** Start Raw data **

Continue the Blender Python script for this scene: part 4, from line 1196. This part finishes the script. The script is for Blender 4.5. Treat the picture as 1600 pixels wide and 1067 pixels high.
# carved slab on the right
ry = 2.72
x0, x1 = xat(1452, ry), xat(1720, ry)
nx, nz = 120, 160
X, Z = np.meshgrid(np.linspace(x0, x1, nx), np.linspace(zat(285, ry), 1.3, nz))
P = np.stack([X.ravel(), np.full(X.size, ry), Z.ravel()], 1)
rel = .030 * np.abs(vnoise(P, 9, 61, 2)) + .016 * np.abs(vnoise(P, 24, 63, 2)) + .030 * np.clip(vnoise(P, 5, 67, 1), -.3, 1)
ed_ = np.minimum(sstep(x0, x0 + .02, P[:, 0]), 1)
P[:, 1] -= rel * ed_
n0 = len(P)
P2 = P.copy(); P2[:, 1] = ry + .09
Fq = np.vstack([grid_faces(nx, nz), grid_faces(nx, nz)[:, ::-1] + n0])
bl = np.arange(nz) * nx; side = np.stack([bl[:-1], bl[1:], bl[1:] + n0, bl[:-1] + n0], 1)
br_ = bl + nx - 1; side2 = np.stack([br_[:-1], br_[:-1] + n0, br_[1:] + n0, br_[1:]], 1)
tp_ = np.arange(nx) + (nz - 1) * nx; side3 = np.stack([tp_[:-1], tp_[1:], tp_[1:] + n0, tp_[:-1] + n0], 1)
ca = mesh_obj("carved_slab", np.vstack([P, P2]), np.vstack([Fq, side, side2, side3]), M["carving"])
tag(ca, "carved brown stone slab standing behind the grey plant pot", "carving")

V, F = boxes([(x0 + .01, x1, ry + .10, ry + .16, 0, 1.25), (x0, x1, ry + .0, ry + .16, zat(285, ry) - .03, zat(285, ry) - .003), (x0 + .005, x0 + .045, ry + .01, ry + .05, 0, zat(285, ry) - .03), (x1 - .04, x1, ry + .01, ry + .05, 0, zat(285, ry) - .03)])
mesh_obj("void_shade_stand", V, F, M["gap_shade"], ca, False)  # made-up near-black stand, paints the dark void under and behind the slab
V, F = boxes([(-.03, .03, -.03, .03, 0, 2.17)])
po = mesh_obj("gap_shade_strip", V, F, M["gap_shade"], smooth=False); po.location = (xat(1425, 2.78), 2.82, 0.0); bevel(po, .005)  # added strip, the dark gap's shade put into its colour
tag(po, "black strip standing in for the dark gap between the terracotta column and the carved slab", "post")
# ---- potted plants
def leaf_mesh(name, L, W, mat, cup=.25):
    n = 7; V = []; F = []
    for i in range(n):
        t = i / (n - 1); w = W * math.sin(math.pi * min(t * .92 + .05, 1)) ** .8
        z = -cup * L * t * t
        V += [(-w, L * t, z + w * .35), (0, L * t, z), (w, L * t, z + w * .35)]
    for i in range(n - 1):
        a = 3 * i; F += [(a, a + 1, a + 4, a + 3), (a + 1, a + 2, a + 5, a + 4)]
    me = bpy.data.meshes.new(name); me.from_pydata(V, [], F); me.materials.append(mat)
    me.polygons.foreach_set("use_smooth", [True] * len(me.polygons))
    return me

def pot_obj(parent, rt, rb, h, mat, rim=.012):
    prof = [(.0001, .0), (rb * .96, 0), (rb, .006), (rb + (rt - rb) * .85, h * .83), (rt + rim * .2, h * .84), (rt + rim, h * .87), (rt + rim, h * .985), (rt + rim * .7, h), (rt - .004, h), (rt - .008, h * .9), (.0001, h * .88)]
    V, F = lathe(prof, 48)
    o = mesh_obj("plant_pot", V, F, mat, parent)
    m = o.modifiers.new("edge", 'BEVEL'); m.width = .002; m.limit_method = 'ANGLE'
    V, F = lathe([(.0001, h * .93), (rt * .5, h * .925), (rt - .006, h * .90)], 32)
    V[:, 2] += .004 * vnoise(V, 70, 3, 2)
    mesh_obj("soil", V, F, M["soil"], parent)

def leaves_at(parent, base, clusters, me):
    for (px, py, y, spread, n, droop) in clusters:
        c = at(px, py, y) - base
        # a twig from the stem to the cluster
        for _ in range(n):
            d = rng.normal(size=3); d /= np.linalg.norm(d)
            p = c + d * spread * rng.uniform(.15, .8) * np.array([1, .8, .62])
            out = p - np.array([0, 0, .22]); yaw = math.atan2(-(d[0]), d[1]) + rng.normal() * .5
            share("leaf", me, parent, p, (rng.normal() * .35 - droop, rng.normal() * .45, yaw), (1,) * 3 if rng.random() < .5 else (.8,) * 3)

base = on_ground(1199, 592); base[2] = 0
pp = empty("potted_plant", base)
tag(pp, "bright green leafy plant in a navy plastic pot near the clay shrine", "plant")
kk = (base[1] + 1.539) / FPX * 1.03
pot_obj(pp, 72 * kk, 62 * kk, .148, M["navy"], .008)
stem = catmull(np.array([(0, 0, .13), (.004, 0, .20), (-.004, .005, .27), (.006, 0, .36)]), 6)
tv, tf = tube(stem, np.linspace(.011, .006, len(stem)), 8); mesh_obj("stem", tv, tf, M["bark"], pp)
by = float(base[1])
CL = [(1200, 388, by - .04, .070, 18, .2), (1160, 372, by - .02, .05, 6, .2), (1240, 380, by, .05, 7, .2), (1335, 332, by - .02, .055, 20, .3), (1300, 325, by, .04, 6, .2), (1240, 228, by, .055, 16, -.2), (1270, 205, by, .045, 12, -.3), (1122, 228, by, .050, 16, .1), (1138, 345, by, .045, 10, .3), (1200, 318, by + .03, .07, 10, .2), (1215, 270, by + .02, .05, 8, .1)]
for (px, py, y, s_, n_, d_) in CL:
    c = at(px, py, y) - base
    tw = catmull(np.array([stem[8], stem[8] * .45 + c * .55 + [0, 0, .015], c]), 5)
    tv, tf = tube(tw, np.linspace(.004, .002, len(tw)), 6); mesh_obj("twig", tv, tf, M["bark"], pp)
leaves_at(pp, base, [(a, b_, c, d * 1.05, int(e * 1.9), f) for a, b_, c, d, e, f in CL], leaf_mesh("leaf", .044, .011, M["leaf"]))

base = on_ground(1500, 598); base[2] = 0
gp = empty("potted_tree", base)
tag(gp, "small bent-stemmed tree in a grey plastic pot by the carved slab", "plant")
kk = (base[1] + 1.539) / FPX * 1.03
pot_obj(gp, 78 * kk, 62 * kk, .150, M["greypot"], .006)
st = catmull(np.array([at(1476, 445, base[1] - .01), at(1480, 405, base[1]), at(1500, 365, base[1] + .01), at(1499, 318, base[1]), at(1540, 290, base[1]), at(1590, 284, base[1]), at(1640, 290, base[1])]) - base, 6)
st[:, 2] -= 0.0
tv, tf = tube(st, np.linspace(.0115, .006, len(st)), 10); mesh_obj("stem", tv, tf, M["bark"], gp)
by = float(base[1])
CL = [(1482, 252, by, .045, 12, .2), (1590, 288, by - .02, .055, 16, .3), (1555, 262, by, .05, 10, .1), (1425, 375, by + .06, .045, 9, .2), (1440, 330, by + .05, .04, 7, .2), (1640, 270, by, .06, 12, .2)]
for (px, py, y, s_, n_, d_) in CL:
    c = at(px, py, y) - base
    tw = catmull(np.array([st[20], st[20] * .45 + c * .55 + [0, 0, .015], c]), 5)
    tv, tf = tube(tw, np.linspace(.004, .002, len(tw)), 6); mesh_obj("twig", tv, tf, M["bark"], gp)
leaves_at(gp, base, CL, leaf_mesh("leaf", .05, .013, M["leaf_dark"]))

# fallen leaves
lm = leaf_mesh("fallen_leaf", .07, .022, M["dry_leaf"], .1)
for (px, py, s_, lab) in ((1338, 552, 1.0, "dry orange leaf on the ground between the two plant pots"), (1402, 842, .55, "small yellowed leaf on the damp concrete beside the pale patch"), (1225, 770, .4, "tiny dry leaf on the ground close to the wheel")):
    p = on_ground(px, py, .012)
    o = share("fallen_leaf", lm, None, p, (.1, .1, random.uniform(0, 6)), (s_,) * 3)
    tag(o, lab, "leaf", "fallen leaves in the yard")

** End Raw data **

What is being asked:
Print only the lines from the top of the data above down to the line holding "brown stone slab", inclusive.

Written response:
Continue the Blender Python script for this scene: part 4, from line 1196. This part finishes the script. The script is for Blender 4.5. Treat the picture as 1600 pixels wide and 1067 pixels high.
# carved slab on the right
ry = 2.72
x0, x1 = xat(1452, ry), xat(1720, ry)
nx, nz = 120, 160
X, Z = np.meshgrid(np.linspace(x0, x1, nx), np.linspace(zat(285, ry), 1.3, nz))
P = np.stack([X.ravel(), np.full(X.size, ry), Z.ravel()], 1)
rel = .030 * np.abs(vnoise(P, 9, 61, 2)) + .016 * np.abs(vnoise(P, 24, 63, 2)) + .030 * np.clip(vnoise(P, 5, 67, 1), -.3, 1)
ed_ = np.minimum(sstep(x0, x0 + .02, P[:, 0]), 1)
P[:, 1] -= rel * ed_
n0 = len(P)
P2 = P.copy(); P2[:, 1] = ry + .09
Fq = np.vstack([grid_faces(nx, nz), grid_faces(nx, nz)[:, ::-1] + n0])
bl = np.arange(nz) * nx; side = np.stack([bl[:-1], bl[1:], bl[1:] + n0, bl[:-1] + n0], 1)
br_ = bl + nx - 1; side2 = np.stack([br_[:-1], br_[:-1] + n0, br_[1:] + n0, br_[1:]], 1)
tp_ = np.arange(nx) + (nz - 1) * nx; side3 = np.stack([tp_[:-1], tp_[1:], tp_[1:] + n0, tp_[:-1] + n0], 1)
ca = mesh_obj("carved_slab", np.vstack([P, P2]), np.vstack([Fq, side, side2, side3]), M["carving"])
tag(ca, "carved brown stone slab standing behind the grey plant pot", "carving")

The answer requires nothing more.